The involvement of stakeholders is paramount during the development phase. Collaborating closely with stakeholders enables instructional designers to incorporate valuable insights, perspectives, and feedback. This collaborative approach ensures that the learning solution not only meets the organization's goals but also resonates with the intended audience and addresses their specific needs and constraints.

The Benefits of Stakeholder Validation

Gaining stakeholder validation is a critical milestone within the development phase. It serves several essential purposes:

1. Quality Assurance and Alignment: Stakeholder validation signifies that the learning solution aligns with the agreed-upon requirements and adheres to established quality standards. It provides stakeholders with the assurance that their expectations have been met, and the solution effectively supports their vision.

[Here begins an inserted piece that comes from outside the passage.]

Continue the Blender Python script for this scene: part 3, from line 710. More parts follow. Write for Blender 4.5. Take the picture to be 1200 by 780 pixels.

2. Accountability and Ownership: By obtaining stakeholder validation, a sense of shared accountability and ownership is fostered. Stakeholders become active participants, invested in the success of the learning solution and committed to its implementation.

3. Risk Mitigation: Stakeholder validation helps mitigate risks associated with potential misalignment or misunderstandings. By involving stakeholders in the decision-making process, any gaps or issues can be identified early on, minimizing the need for costly revisions or rework.

4. Enhanced Adoption and Engagement: Active stakeholder involvement and validation contribute to increased adoption and learner engagement. When stakeholders have a vested interest, they are more likely to advocate for the learning solution, driving enthusiasm and participation among learners.

Overall, in my opinion, the development phase of the ADDIE model in instructional design is the special stage where all the pieces come together, again, transforming ideas into tangible learning experiences. By actively engaging stakeholders and obtaining their validation, instructional designers ensure that the development phase aligns with organizational objectives and stakeholder expectations. This collaborative approach brings about ownership, and accountability, and increases learner engagement. As instructional design continues to evolve, recognizing the pivotal role of stakeholder engagement in the development phase empowers designers to create impactful learning experiences that resonate with learners and deliver outstanding results.


DeBell, A. (2023, January 10). What is the Addie Model of Instructional Design? Water Bear Learning.

Hodell, C. (2015). ISD from the ground up, 4th edition. Google Books.